Creo, que si no cuidamos también de las cosas que no nos gusta ver, acabaremos convirtiendo cada vez más el contenido de nuestros cajones en esas cosas sin alma, porque olvidaremos como son y en nuestra inocencia, aprenderemos a desaprender cometiendo infinitamente el error de negarnos.


Y todo porque nos empeñamos en mostrar más de nosotros de lo que es necesario, porque aquellos que tienen que vernos como somos, tienen la capacidad, confianza y autoridad cuanto cajón sea necesario.

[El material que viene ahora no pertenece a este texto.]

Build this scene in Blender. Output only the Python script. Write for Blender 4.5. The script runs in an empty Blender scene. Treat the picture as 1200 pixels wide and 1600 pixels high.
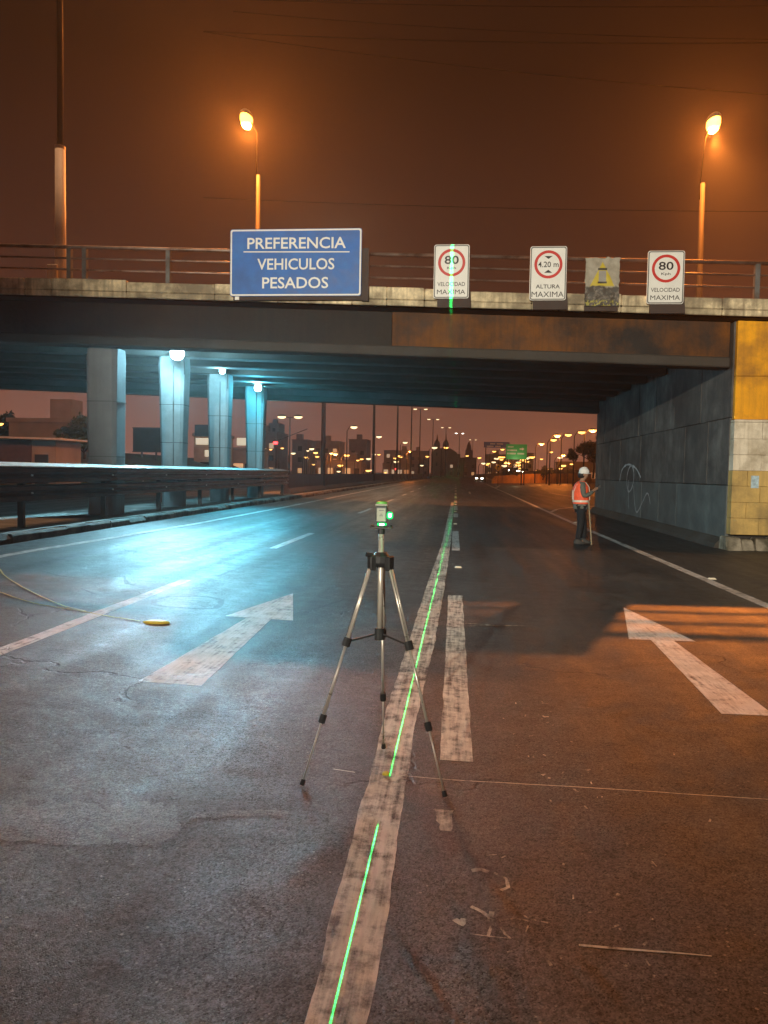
import bpy, bmesh, math, random
from mathutils import Vector, Matrix, noise
random.seed(7)
R = math.radians
scene = bpy.context.scene
C = scene.collection

# ------------------------------------------------------------------ camera
cam_d = bpy.data.cameras.new('camera'); cam = bpy.data.objects.new('camera', cam_d); C.objects.link(cam)
cam_d.sensor_fit = 'AUTO'; cam_d.sensor_width = 36.0; cam_d.lens = 27.0
cam_d.clip_start = 0.05; cam_d.clip_end = 6000
def aim_camera(yaw, pitch, roll, loc):
    y, p, r = R(yaw), R(pitch), R(roll)
    f = Vector((-math.sin(y)*math.cos(p), math.cos(y)*math.cos(p), -math.sin(p)))
    rt = Vector((math.cos(y), math.sin(y), 0)); up = rt.cross(f)
    rt2 = rt*math.cos(r) + up*math.sin(r); up2 = up*math.cos(r) - rt*math.sin(r)
    m = Matrix((rt2, up2, -f)).transposed().to_4x4(); m.translation = loc
    cam.matrix_world = m
aim_camera(5.275, 2.955, 1.0, (0, 0, 1.62))
scene.camera = cam

# ------------------------------------------------------------------ world: light-polluted night sky
world = bpy.data.worlds.new('World'); scene.world = world; world.use_nodes = True
wn = world.node_tree; wn.nodes.clear()
wo = wn.nodes.new('ShaderNodeOutputWorld'); wb = wn.nodes.new('ShaderNodeBackground')
wt = wn.nodes.new('ShaderNodeTexCoord'); ws = wn.nodes.new('ShaderNodeSeparateXYZ'); wr = wn.nodes.new('ShaderNodeValToRGB')
wnz = wn.nodes.new('ShaderNodeTexNoise'); wnz.inputs['Scale'].default_value = 2.2; wnz.inputs['Detail'].default_value = 5
wmx = wn.nodes.new('ShaderNodeMix'); wmx.data_type = 'RGBA'; wmx.blend_type = 'MULTIPLY'; wmx.inputs[0].default_value = 0.5
wmr = wn.nodes.new('ShaderNodeMapRange'); wmr.inputs[1].default_value = 0.3; wmr.inputs[2].default_value = 0.7; wmr.inputs[3].default_value = 0.72; wmr.inputs[4].default_value = 1.25
wn.links.new(wt.outputs['Generated'], ws.inputs[0]); wn.links.new(ws.outputs['Z'], wr.inputs[0])
wn.links.new(wt.outputs['Generated'], wnz.inputs['Vector']); wn.links.new(wnz.outputs['Fac'], wmr.inputs[0])
wn.links.new(wr.outputs[0], wmx.inputs[6]); wn.links.new(wmr.outputs[0], wmx.inputs[7])
wn.links.new(wmx.outputs[2], wb.inputs[0]); wn.links.new(wb.outputs[0], wo.inputs[0])
cr = wr.color_ramp
cr.elements[0].position = 0.0; cr.elements[0].color = (0.32, 0.120, 0.072, 1)
cr.elements[1].position = 1.0; cr.elements[1].color = (0.010, 0.0034, 0.0015, 1)
for pos, col in ((0.10, (0.205, 0.080, 0.050, 1)), (0.22, (0.066, 0.022, 0.012, 1)), (0.45, (0.018, 0.0055, 0.0022, 1))):
    e = cr.elements.new(pos); e.color = col
wb.inputs[1].default_value = 1.0

scene.view_settings.view_transform = 'Standard'; scene.view_settings.look = 'None'
scene.view_settings.exposure = 0.0; scene.view_settings.gamma = 1.0
scene.cycles.use_denoising = True
scene.cycles.sample_clamp_indirect = 4.0
scene.cycles.max_bounces = 4
scene.cycles.use_adaptive_sampling = True; scene.cycles.adaptive_threshold = 0.02

# light strengths, all carried by lamps of the place (watts)
SODIUM = (1.0, 0.25, 0.032); FLOOD = (0.34, 0.80, 1.0); WARMW = (1.0, 0.72, 0.46)
P_SODIUM_L, P_SODIUM_R, P_MAST, P_FRONT = 10000, 7500, 16500, 38000
P_FLOOD = (4700, 350, 1700); P_SPILL = (680, 360, 430); P_ROW = 800; P_LASER = 1700; FRONTW = (1.0, 0.92, 0.74); MASTW = (1.0, 0.50, 0.23)

# ------------------------------------------------------------------ node helpers
def N(nt, typ, **kw):
    n = nt.nodes.new(typ)
    for k, v in kw.items():
        if k in n.inputs.keys(): n.inputs[k].default_value = v
        else: setattr(n, k, v)
    return n
def L(nt, a, b): nt.links.new(a, b)
def math_n(nt, op, a, b=None, c=None, clamp=False):
    n = nt.nodes.new('ShaderNodeMath'); n.operation = op; n.use_clamp = clamp
    for i, v in enumerate((a, b, c)):
        if v is None: continue
        if isinstance(v, (int, float)): n.inputs[i].default_value = v
        else: nt.links.new(v, n.inputs[i])
    return n.outputs[0]
def mixc(nt, fac, a, b, blend='MIX'):
    n = nt.nodes.new('ShaderNodeMix'); n.data_type = 'RGBA'; n.blend_type = blend
    for sock, v in ((n.inputs[0], fac), (n.inputs[6], a), (n.inputs[7], b)):
        if isinstance(v, (int, float)): sock.default_value = v
        elif isinstance(v, tuple): sock.default_value = (*v, 1) if len(v) == 3 else v
        else: nt.links.new(v, sock)
    return n.outputs[2]
def ramp(nt, v, lo, hi, a=0.0, b=1.0):
    n = nt.nodes.new('ShaderNodeMapRange'); n.clamp = True
    nt.links.new(v, n.inputs[0])
    n.inputs[1].default_value = lo; n.inputs[2].default_value = hi; n.inputs[3].default_value = a; n.inputs[4].default_value = b
    return n.outputs[0]
def coords(nt, scale=(1, 1, 1), obj=False):
    if obj: src = N(nt, 'ShaderNodeTexCoord').outputs['Object']
    else: src = N(nt, 'ShaderNodeNewGeometry').outputs['Position']
    mp = N(nt, 'ShaderNodeMapping'); mp.inputs['Scale'].default_value = scale; L(nt, src, mp.inputs[0])
    return mp.outputs[0]
def noise_n(nt, vec, scale, detail=4, rough=0.55):
    n = N(nt, 'ShaderNodeTexNoise'); n.inputs['Scale'].default_value = scale; n.inputs['Detail'].default_value = detail
    n.inputs['Roughness'].default_value = rough; L(nt, vec, n.inputs['Vector']); return n.outputs['Fac']
def new_mat(name):
    m = bpy.data.materials.new(name); m.use_nodes = True; nt = m.node_tree
    return m, nt, nt.nodes['Principled BSDF']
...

Yo he decidido dar portazos y dar al traste con todo. Cerrar cajones y puertas, y obviarlo todo, porque las cerraduras tienen llaves, y las llaves, propietarios que saben cuándo deben abrirlos.



Ahora, lo guardaré todo dentro.



8 de febrero de 2012

Esta lección


Aunque vivimos para aprender, también es cierto que vivimos porque no hemos aprendido.


Como intérpretes de nuestra historia, nuestra versión de los hechos siempre es relativa, pero he de matizar que al final esa y no otra es la versión que vale, al tratarse de la única autoconclusiva. No obstante, esa conclusión válida es silenciosa y permanece oculta bajo los labios sellados con el beso de la muerte.


Nuestro final, de ser contado, habitualmente se manifiesta en boca de terceros: en hijos y amigos bienamados que manifiestan un potente recuerdo por una vida llevada a término, y esas memorias son eso, recuerdos del cómo.


Cómo era su mirada, su voz cuando estaba enfadado, su sonrisa o sencillamente, cómo removía el tazón de café: hacia la derecha, o hacia la izquierda… Eso, para quienes han sido queridos, u odiados. Los hay que tienen la suerte de pasar pronto al olvido y así poder capitular.

Decía que vivimos porque no hemos aprendido, y es que hay que vivir para pasar una lección. Esta lección: esta vida.

La experiencia como actos de buena fe o iniquidades es algo que muy lentamente, ahonda en nuestra piel forjando una cicatriz que no se ve. Un magnífico entramado de escamas camaleónicas tatuadas por la agonía de la vida.

Cuando morimos, y vemos esos tatuajes en nosotros, entonces tenemos la opción de completar el puzle de nuestra vida, la oportunidad de leer el epílogo que nos permite comprender o no el por qué de esto, el por qué de aprender. Y sobre todo, saber que nunca sabremos lo bastante como para dejar de aprender.


Porque quienes viven para no aprender, no viven sino que retroceden en el camino del ser, desandando los pasos que nuestra alma no nos volverá a susurrar.


Espero, cuando llegue el día, entender mi historia, por mucho que quizás otros hablen de mí de una forma más amable.